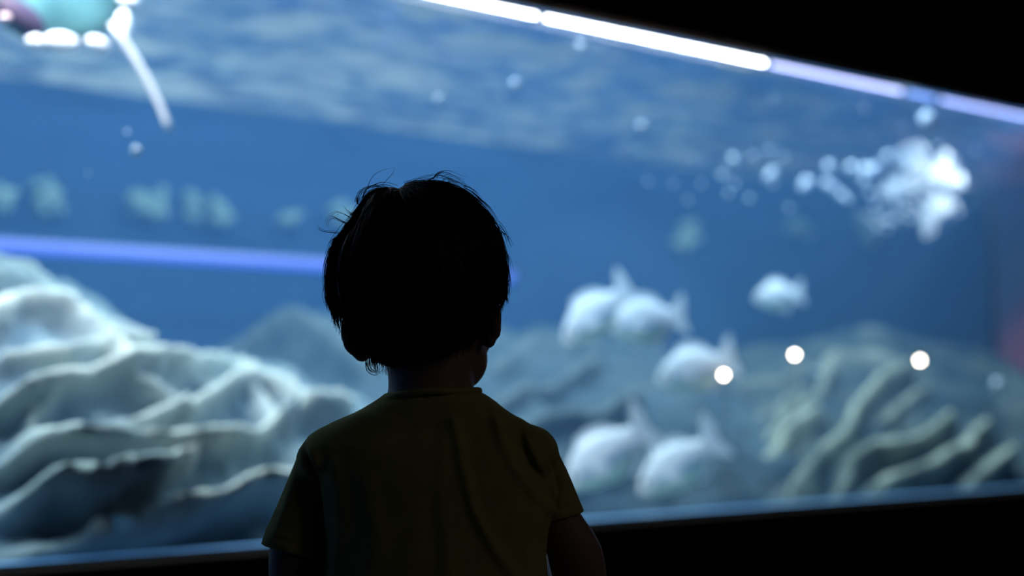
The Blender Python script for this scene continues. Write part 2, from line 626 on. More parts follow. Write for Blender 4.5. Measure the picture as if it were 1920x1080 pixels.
rock_mound('rock', 'olive ridged rock mound on the right below the fish',
           [(1010, 930), (1090, 840), (1180, 745), (1260, 695), (1340, 668), (1430, 645), (1500, 632), (1590, 622), (1650, 632), (1700, 665), (1740, 712), (1780, 770), (1830, 800), (1890, 830), (1960, 870), (2040, 905)],
           0.12, 1.25, M_rockR, RR, 23)

# ------------------------------------------------------------------ fish


def make_fish(px, py, d, length_px, tilt, label, m=M_fish, high=0.5, yaw=0.0, group='silver bream in the tank', parts=True, name='silver_fish'):
    c = tank(px, py, d)
    k = c.y / FPX
    L = length_px * k
    root = empty(name, c, label, 'fish', group)
    # local frame: nose towards -X, up +Z, laterally thin Y
    R = Matrix.Rotation(yaw, 3, 'Z') @ Matrix.Rotation(-tilt, 3, 'Y')
    prof = [(-0.50, 0.02, 0.00), (-0.47, 0.10, 0.0), (-0.41, 0.21, 0.01), (-0.32, 0.31, 0.02), (-0.20, 0.42, 0.025), (-0.05, 0.49, 0.01), (0.08, 0.44, 0.0),
            (0.20, 0.31, 0.0), (0.28, 0.23, 0.0), (0.34, 0.19, 0.0), (0.40, 0.19, 0.0)]
    high *= 0.88
    H = high * L
    vs, fs = [], []
    n = 18
    for (x, h, zo) in prof:
        for q in range(n):
            a = 2 * math.pi * q / n
            vs.append(R @ Vector((x * L, math.cos(a) * h * H * 0.38, math.sin(a) * h * H * 1.0 + zo * L)))
    for i in range(len(prof) - 1):
        for q in range(n):
            q2 = (q + 1) % n
            fs.append((i * n + q, (i + 1) * n + q, (i + 1) * n + q2, i * n + q2))
    fs.append(tuple(range(n)))
    fs.append(tuple((len(prof) - 1) * n + q for q in range(n))[::-1])
    bo = link_mesh('body', vs, fs, m, root)
    if m is M_fish:
        bo.data.materials.append(M_fishside)
        bo.data.materials.append(M_fishbelly)
        for i in range(2, 7):
            for q in range(n):
                sn = math.sin(2 * math.pi * (q + 0.5) / n)
                if -0.45 < sn < 0.05 and i > 2:
                    bo.data.polygons[i * n + q].material_index = 1
                elif sn <= -0.45:
                    bo.data.polygons[i * n + q].material_index = 2

    def fin(nm, outline, th, mm=M_fin, off=0.0):
        v1 = [R @ Vector((x * L, off * L + th, z * L)) for x, z in outline]
        v2 = [R @ Vector((x * L, off * L - th, z * L)) for x, z in outline]
        nn_ = len(outline)
        f = [tuple(range(nn_)), tuple(range(nn_, 2 * nn_))[::-1]]
        f += [(i, nn_ + i, nn_ + (i + 1) % nn_, (i + 1) % nn_) for i in range(nn_)]
        link_mesh(nm, v1 + v2, f, mm, root, smooth=False)
    h = high
    fin('tail_fin', [(0.33, -0.08), (0.33, 0.08), (0.39, 0.18), (0.45, 0.27), (0.50, 0.30), (0.50, 0.14), (0.47, 0.0), (0.50, -0.12), (0.51, -0.22), (0.46, -0.21), (0.40, -0.15)], 0.010)
    if parts:
        fin('dorsal_fin', [(-0.22, h * 0.42), (-0.15, h * 0.60), (0.0, h * 0.62), (0.14, h * 0.52), (0.24, h * 0.30), (0.26, h * 0.18), (0.1, h * 0.34)], 0.0025)
        fin('anal_fin', [(0.02, -h * 0.42), (0.12, -h * 0.56), (0.22, -h * 0.40), (0.27, -h * 0.18), (0.15, -h * 0.32)], 0.0025)
        fin('pectoral_fin', [(-0.22, 0.0), (-0.10, 0.03), (-0.04, -0.05), (-0.10, -0.13), (-0.19, -0.06)], 0.002, off=-h * 0.19)
        ev, ef = merge(ball_geo(R @ Vector((-0.385 * L, -h * 0.085 * L, 0.05 * L)), 0.028 * L, 10, 8), ball_geo(R @ Vector((-0.385 * L, h * 0.085 * L, 0.05 * L)), 0.028 * L, 10, 8))
        link_mesh('eye', ev, ef, M_eye, root)
    return root


r_ = math.radians
make_fish(1122, 590, 0.42, 165, r_(38), 'silver bream, leftmost, whose tail is hidden behind the next fish', high=0.60)
make_fish(1212, 604, 0.34, 150, r_(8), 'silver bream in the middle of the upper trio, right of the leftmost one', high=0.70)
make_fish(1306, 694, 0.38, 155, r_(16), 'silver bream just below the upper pair, a warm lamp reflection glowing near its tail', high=0.66)
make_fish(1460, 556, 0.55, 92, r_(6), 'small round silver bream swimming alone above the right rock', high=0.72)
make_fish(1140, 856, 0.26, 200, r_(36), 'silver bream low down, closest to the right shoulder of the child', high=0.60)
make_fish(1275, 872, 0.28, 185, r_(34), 'lowest right silver bream above the window sill', high=0.56)
make_fish(1536, 745, 0.75, 95, r_(70), 'slim pale fish swimming nose down in front of the right rock', high=0.30, yaw=r_(25), group=None)
make_fish(82, 557, 0.5, 26, r_(10), 'tiny yellow fish over the left rock', m=M_yel, high=0.6, group=None, parts=False, name='yellow_fish')

# ------------------------------------------------------------------ stingray at the top left, near the pane
rc = tank(110, -95, 0.30)
rk = rc.y / FPX
ray_root = empty('stingray', rc, 'stingray gliding at the top left with bright white fin edges and long tail', 'stingray')


def rp(px, py, dd=0.0):
    return tank(px, py, 0.30 + dd)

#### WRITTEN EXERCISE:
Filter the listing for the word "parts" and copy every line that holds it.

#### COMPLETE OUTPUT:
The Blender Python script for this scene continues. Write part 2, from line 626 on. More parts follow. Write for Blender 4.5. Measure the picture as if it were 1920x1080 pixels.
def make_fish(px, py, d, length_px, tilt, label, m=M_fish, high=0.5, yaw=0.0, group='silver bream in the tank', parts=True, name='silver_fish'):
    if parts:
make_fish(82, 557, 0.5, 26, r_(10), 'tiny yellow fish over the left rock', m=M_yel, high=0.6, group=None, parts=False, name='yellow_fish')